* start Information provided *
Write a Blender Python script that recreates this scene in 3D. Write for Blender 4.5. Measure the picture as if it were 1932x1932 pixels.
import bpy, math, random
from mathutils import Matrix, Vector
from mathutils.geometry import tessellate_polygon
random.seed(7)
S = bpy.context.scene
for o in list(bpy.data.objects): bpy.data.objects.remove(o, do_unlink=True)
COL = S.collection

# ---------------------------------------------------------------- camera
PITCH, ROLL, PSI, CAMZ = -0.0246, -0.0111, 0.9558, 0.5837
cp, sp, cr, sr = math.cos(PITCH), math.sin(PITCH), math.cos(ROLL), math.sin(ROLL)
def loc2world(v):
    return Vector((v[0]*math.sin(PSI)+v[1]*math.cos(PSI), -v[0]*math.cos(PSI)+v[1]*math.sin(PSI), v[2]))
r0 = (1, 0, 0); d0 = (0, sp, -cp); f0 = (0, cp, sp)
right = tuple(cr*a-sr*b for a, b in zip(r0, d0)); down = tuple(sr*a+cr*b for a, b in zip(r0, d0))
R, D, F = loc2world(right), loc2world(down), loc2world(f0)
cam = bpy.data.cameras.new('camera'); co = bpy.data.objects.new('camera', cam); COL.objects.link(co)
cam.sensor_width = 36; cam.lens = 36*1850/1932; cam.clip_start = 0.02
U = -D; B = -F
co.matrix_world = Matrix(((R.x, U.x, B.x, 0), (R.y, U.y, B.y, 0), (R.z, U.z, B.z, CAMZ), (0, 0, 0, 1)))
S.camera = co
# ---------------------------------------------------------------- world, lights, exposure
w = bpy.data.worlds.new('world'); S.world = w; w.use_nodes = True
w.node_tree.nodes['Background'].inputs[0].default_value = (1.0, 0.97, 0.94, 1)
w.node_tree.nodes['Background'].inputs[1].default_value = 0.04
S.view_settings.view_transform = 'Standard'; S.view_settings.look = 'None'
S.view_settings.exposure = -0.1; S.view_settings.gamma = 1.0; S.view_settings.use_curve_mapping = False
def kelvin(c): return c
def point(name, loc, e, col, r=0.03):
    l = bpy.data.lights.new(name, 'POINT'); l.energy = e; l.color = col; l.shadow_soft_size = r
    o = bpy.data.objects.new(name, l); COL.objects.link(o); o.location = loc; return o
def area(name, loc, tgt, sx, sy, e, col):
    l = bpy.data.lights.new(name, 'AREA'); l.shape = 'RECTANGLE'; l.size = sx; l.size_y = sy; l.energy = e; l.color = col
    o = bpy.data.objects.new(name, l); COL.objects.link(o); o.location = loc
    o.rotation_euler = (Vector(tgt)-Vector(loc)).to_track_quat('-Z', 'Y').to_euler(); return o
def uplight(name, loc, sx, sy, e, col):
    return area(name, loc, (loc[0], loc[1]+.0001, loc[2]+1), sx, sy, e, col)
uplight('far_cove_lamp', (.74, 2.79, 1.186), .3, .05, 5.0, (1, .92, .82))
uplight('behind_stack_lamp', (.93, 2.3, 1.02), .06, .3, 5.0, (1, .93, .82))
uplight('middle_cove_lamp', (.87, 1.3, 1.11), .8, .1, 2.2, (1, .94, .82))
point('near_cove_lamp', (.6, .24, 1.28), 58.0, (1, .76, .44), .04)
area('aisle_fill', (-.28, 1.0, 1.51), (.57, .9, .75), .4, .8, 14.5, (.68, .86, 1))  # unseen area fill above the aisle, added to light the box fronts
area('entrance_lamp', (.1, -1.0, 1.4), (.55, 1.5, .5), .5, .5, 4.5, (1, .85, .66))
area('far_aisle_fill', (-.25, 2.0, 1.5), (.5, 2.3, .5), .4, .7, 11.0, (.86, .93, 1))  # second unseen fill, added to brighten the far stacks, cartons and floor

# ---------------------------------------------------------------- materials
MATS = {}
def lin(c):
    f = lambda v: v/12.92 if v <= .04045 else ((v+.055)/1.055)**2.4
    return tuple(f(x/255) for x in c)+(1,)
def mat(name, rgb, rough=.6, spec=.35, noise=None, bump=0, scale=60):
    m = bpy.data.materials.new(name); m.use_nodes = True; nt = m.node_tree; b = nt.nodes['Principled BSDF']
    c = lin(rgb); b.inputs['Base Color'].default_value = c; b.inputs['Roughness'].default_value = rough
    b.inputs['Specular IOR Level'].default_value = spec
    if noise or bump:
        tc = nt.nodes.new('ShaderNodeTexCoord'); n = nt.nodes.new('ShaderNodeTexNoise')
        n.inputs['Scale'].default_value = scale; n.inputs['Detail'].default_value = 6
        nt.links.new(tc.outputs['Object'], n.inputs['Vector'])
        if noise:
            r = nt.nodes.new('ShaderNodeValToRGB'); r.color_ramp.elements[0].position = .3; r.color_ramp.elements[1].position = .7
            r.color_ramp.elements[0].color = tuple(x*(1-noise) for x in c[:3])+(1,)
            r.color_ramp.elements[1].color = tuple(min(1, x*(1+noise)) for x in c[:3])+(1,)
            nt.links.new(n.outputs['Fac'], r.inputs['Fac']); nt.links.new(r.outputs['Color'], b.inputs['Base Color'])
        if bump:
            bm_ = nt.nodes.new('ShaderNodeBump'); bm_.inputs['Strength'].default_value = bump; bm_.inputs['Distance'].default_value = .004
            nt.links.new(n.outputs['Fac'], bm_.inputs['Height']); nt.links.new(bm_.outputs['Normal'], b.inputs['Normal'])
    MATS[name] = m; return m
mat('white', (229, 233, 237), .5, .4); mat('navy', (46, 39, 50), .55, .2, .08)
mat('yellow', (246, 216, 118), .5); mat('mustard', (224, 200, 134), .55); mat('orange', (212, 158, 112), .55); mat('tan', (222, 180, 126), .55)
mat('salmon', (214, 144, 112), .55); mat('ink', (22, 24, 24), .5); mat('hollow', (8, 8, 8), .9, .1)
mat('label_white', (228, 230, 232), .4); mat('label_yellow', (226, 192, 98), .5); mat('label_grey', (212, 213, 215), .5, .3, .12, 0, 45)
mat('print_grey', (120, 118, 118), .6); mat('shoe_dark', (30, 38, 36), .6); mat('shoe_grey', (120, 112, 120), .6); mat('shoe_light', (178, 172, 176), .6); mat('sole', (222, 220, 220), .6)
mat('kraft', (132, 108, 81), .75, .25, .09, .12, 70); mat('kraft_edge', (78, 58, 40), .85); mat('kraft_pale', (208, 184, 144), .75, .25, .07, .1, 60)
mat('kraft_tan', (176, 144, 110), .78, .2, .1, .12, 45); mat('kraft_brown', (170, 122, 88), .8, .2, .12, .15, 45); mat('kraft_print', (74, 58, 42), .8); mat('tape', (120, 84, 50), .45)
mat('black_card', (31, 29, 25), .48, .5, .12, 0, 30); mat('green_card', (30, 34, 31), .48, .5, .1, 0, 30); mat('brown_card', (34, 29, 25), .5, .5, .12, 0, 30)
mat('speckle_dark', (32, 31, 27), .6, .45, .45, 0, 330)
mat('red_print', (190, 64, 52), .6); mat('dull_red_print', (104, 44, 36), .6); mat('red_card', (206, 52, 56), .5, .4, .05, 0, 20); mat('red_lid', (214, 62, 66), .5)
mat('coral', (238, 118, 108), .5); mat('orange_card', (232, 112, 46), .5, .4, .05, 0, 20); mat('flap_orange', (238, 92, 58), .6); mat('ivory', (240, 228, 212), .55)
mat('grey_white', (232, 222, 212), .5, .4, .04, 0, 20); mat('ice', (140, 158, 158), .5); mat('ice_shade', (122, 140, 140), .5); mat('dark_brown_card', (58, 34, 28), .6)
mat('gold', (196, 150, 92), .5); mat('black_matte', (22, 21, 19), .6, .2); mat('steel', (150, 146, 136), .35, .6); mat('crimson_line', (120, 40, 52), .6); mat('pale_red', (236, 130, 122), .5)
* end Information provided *
**What is expected**
Emit the full listing verbatim.

**Solution for this problem**
Write a Blender Python script that recreates this scene in 3D. Write for Blender 4.5. Measure the picture as if it were 1932x1932 pixels.
import bpy, math, random
from mathutils import Matrix, Vector
from mathutils.geometry import tessellate_polygon
random.seed(7)
S = bpy.context.scene
for o in list(bpy.data.objects): bpy.data.objects.remove(o, do_unlink=True)
COL = S.collection

# ---------------------------------------------------------------- camera
PITCH, ROLL, PSI, CAMZ = -0.0246, -0.0111, 0.9558, 0.5837
cp, sp, cr, sr = math.cos(PITCH), math.sin(PITCH), math.cos(ROLL), math.sin(ROLL)
def loc2world(v):
    return Vector((v[0]*math.sin(PSI)+v[1]*math.cos(PSI), -v[0]*math.cos(PSI)+v[1]*math.sin(PSI), v[2]))
r0 = (1, 0, 0); d0 = (0, sp, -cp); f0 = (0, cp, sp)
right = tuple(cr*a-sr*b for a, b in zip(r0, d0)); down = tuple(sr*a+cr*b for a, b in zip(r0, d0))
R, D, F = loc2world(right), loc2world(down), loc2world(f0)
cam = bpy.data.cameras.new('camera'); co = bpy.data.objects.new('camera', cam); COL.objects.link(co)
cam.sensor_width = 36; cam.lens = 36*1850/1932; cam.clip_start = 0.02
U = -D; B = -F
co.matrix_world = Matrix(((R.x, U.x, B.x, 0), (R.y, U.y, B.y, 0), (R.z, U.z, B.z, CAMZ), (0, 0, 0, 1)))
S.camera = co
# ---------------------------------------------------------------- world, lights, exposure
w = bpy.data.worlds.new('world'); S.world = w; w.use_nodes = True
w.node_tree.nodes['Background'].inputs[0].default_value = (1.0, 0.97, 0.94, 1)
w.node_tree.nodes['Background'].inputs[1].default_value = 0.04
S.view_settings.view_transform = 'Standard'; S.view_settings.look = 'None'
S.view_settings.exposure = -0.1; S.view_settings.gamma = 1.0; S.view_settings.use_curve_mapping = False
def kelvin(c): return c
def point(name, loc, e, col, r=0.03):
    l = bpy.data.lights.new(name, 'POINT'); l.energy = e; l.color = col; l.shadow_soft_size = r
    o = bpy.data.objects.new(name, l); COL.objects.link(o); o.location = loc; return o
def area(name, loc, tgt, sx, sy, e, col):
    l = bpy.data.lights.new(name, 'AREA'); l.shape = 'RECTANGLE'; l.size = sx; l.size_y = sy; l.energy = e; l.color = col
    o = bpy.data.objects.new(name, l); COL.objects.link(o); o.location = loc
    o.rotation_euler = (Vector(tgt)-Vector(loc)).to_track_quat('-Z', 'Y').to_euler(); return o
def uplight(name, loc, sx, sy, e, col):
    return area(name, loc, (loc[0], loc[1]+.0001, loc[2]+1), sx, sy, e, col)
uplight('far_cove_lamp', (.74, 2.79, 1.186), .3, .05, 5.0, (1, .92, .82))
uplight('behind_stack_lamp', (.93, 2.3, 1.02), .06, .3, 5.0, (1, .93, .82))
uplight('middle_cove_lamp', (.87, 1.3, 1.11), .8, .1, 2.2, (1, .94, .82))
point('near_cove_lamp', (.6, .24, 1.28), 58.0, (1, .76, .44), .04)
area('aisle_fill', (-.28, 1.0, 1.51), (.57, .9, .75), .4, .8, 14.5, (.68, .86, 1))  # unseen area fill above the aisle, added to light the box fronts
area('entrance_lamp', (.1, -1.0, 1.4), (.55, 1.5, .5), .5, .5, 4.5, (1, .85, .66))
area('far_aisle_fill', (-.25, 2.0, 1.5), (.5, 2.3, .5), .4, .7, 11.0, (.86, .93, 1))  # second unseen fill, added to brighten the far stacks, cartons and floor

# ---------------------------------------------------------------- materials
MATS = {}
def lin(c):
    f = lambda v: v/12.92 if v <= .04045 else ((v+.055)/1.055)**2.4
    return tuple(f(x/255) for x in c)+(1,)
def mat(name, rgb, rough=.6, spec=.35, noise=None, bump=0, scale=60):
    m = bpy.data.materials.new(name); m.use_nodes = True; nt = m.node_tree; b = nt.nodes['Principled BSDF']
    c = lin(rgb); b.inputs['Base Color'].default_value = c; b.inputs['Roughness'].default_value = rough
    b.inputs['Specular IOR Level'].default_value = spec
    if noise or bump:
        tc = nt.nodes.new('ShaderNodeTexCoord'); n = nt.nodes.new('ShaderNodeTexNoise')
        n.inputs['Scale'].default_value = scale; n.inputs['Detail'].default_value = 6
        nt.links.new(tc.outputs['Object'], n.inputs['Vector'])
        if noise:
            r = nt.nodes.new('ShaderNodeValToRGB'); r.color_ramp.elements[0].position = .3; r.color_ramp.elements[1].position = .7
            r.color_ramp.elements[0].color = tuple(x*(1-noise) for x in c[:3])+(1,)
            r.color_ramp.elements[1].color = tuple(min(1, x*(1+noise)) for x in c[:3])+(1,)
            nt.links.new(n.outputs['Fac'], r.inputs['Fac']); nt.links.new(r.outputs['Color'], b.inputs['Base Color'])
        if bump:
            bm_ = nt.nodes.new('ShaderNodeBump'); bm_.inputs['Strength'].default_value = bump; bm_.inputs['Distance'].default_value = .004
            nt.links.new(n.outputs['Fac'], bm_.inputs['Height']); nt.links.new(bm_.outputs['Normal'], b.inputs['Normal'])
    MATS[name] = m; return m
mat('white', (229, 233, 237), .5, .4); mat('navy', (46, 39, 50), .55, .2, .08)
mat('yellow', (246, 216, 118), .5); mat('mustard', (224, 200, 134), .55); mat('orange', (212, 158, 112), .55); mat('tan', (222, 180, 126), .55)
mat('salmon', (214, 144, 112), .55); mat('ink', (22, 24, 24), .5); mat('hollow', (8, 8, 8), .9, .1)
mat('label_white', (228, 230, 232), .4); mat('label_yellow', (226, 192, 98), .5); mat('label_grey', (212, 213, 215), .5, .3, .12, 0, 45)
mat('print_grey', (120, 118, 118), .6); mat('shoe_dark', (30, 38, 36), .6); mat('shoe_grey', (120, 112, 120), .6); mat('shoe_light', (178, 172, 176), .6); mat('sole', (222, 220, 220), .6)
mat('kraft', (132, 108, 81), .75, .25, .09, .12, 70); mat('kraft_edge', (78, 58, 40), .85); mat('kraft_pale', (208, 184, 144), .75, .25, .07, .1, 60)
mat('kraft_tan', (176, 144, 110), .78, .2, .1, .12, 45); mat('kraft_brown', (170, 122, 88), .8, .2, .12, .15, 45); mat('kraft_print', (74, 58, 42), .8); mat('tape', (120, 84, 50), .45)
mat('black_card', (31, 29, 25), .48, .5, .12, 0, 30); mat('green_card', (30, 34, 31), .48, .5, .1, 0, 30); mat('brown_card', (34, 29, 25), .5, .5, .12, 0, 30)
mat('speckle_dark', (32, 31, 27), .6, .45, .45, 0, 330)
mat('red_print', (190, 64, 52), .6); mat('dull_red_print', (104, 44, 36), .6); mat('red_card', (206, 52, 56), .5, .4, .05, 0, 20); mat('red_lid', (214, 62, 66), .5)
mat('coral', (238, 118, 108), .5); mat('orange_card', (232, 112, 46), .5, .4, .05, 0, 20); mat('flap_orange', (238, 92, 58), .6); mat('ivory', (240, 228, 212), .55)
mat('grey_white', (232, 222, 212), .5, .4, .04, 0, 20); mat('ice', (140, 158, 158), .5); mat('ice_shade', (122, 140, 140), .5); mat('dark_brown_card', (58, 34, 28), .6)
mat('gold', (196, 150, 92), .5); mat('black_matte', (22, 21, 19), .6, .2); mat('steel', (150, 146, 136), .35, .6); mat('crimson_line', (120, 40, 52), .6); mat('pale_red', (236, 130, 122), .5)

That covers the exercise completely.